Kadir Nurman died this week in Berlin at the age of 80, leaving in his wake the kind of legacy many of us can only dream of. For Nurman was the inventor of that king of midnight feasts, the doner kebab. Or so they say.

The doner differs from other familiar kebabby preparations, such as shish, by being layered up on a spit and grilled vertically. This in itself wasn’t particularly novel; 18th-century Ottoman travel books talk of meat being cooked this way, while in the kebab’s spiritual home of Bursa, the vertically grilled Iskender is perhaps Turkey’s finest mouthful.
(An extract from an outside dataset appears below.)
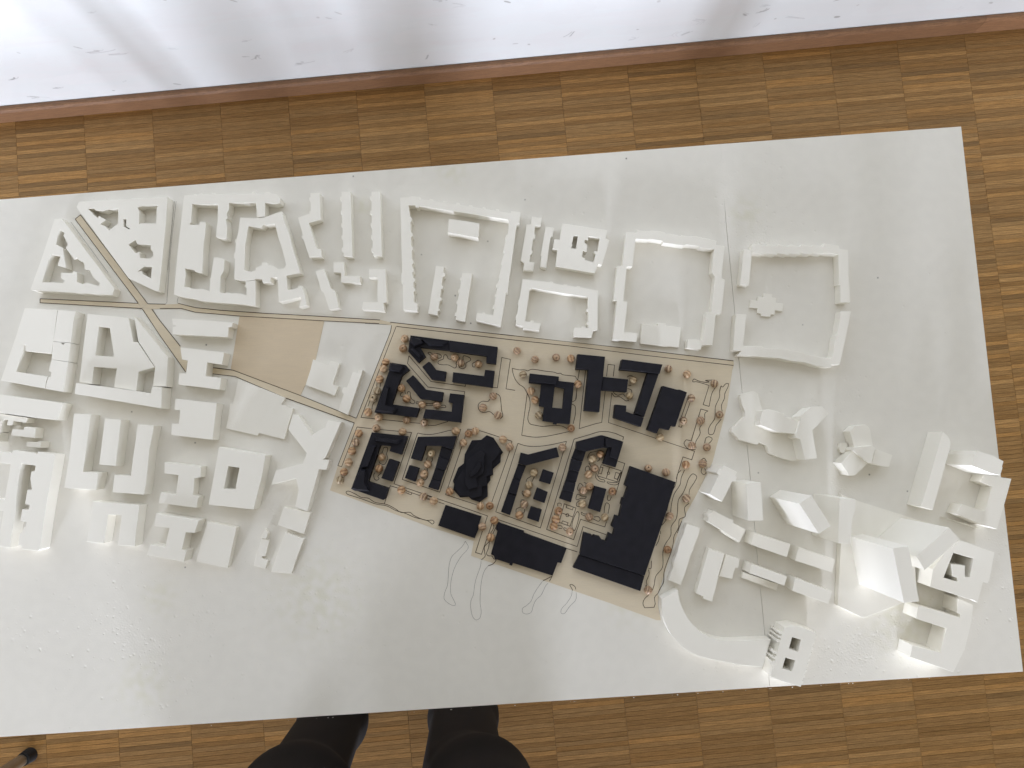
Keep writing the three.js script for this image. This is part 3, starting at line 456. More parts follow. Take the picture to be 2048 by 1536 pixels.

Nurman’s supposed innovation came in sticking the shaved pieces of meat into a flatbread with the saladings. Until then, in theory, they had been shoved on a plate. While few seem convinced by Nurman’s claim, in 2011 a slightly mysterious Berlin-based organisation called the Association of Turkish Doner Manufacturers made it official, and so it passed into history.

« I’m quite puzzled by all of this, » says Lebanese food writer Anissa Helou. « The sandwich has been around for ever in the Middle East, so I’m not quite sure how anyone can claim to have invented it. I think it’s some kind of marketing ploy. »

In any case, here in the UK, where we do love a kebab, the first doner is said to have been sold in 1966, predating Nurman’s « invention » by six years.

Sadly, British doners have become irrevocably linked with the worst of our weekend excesses. The typical high-street kebab in the UK is to a real doner what a pot noodle is to pho. « You have to be drunk to eat one of those, » chuckles Helou. Done well, however, a doner is a fine thing, neither as unhealthy nor as inelegant as we tend to think.

« A good doner is made from a lamb’s shoulder and breast (non-processed) and seasoned handsomely, » says Ferhat Dirik, co-owner of Mangal 2 in east London. « It’s best served as a wrap, with warm pitta or lavas bread. Be careful not to drown the meat by including every vegetable available; opt for onions, white cabbage and lettuce. Eat it like a caveperson. Tell no one. »

While there are plenty of kebab shops in the UK producing delicious doners, there could be more. The British Kebab awards launched this year, and with them, one hopes, the impetus for higher quality. With fewer elephant legs, better bread, and crisp salads, perhaps Kadir

Nurman will be laid to rest without too often having to turn, doner-like, in his grave.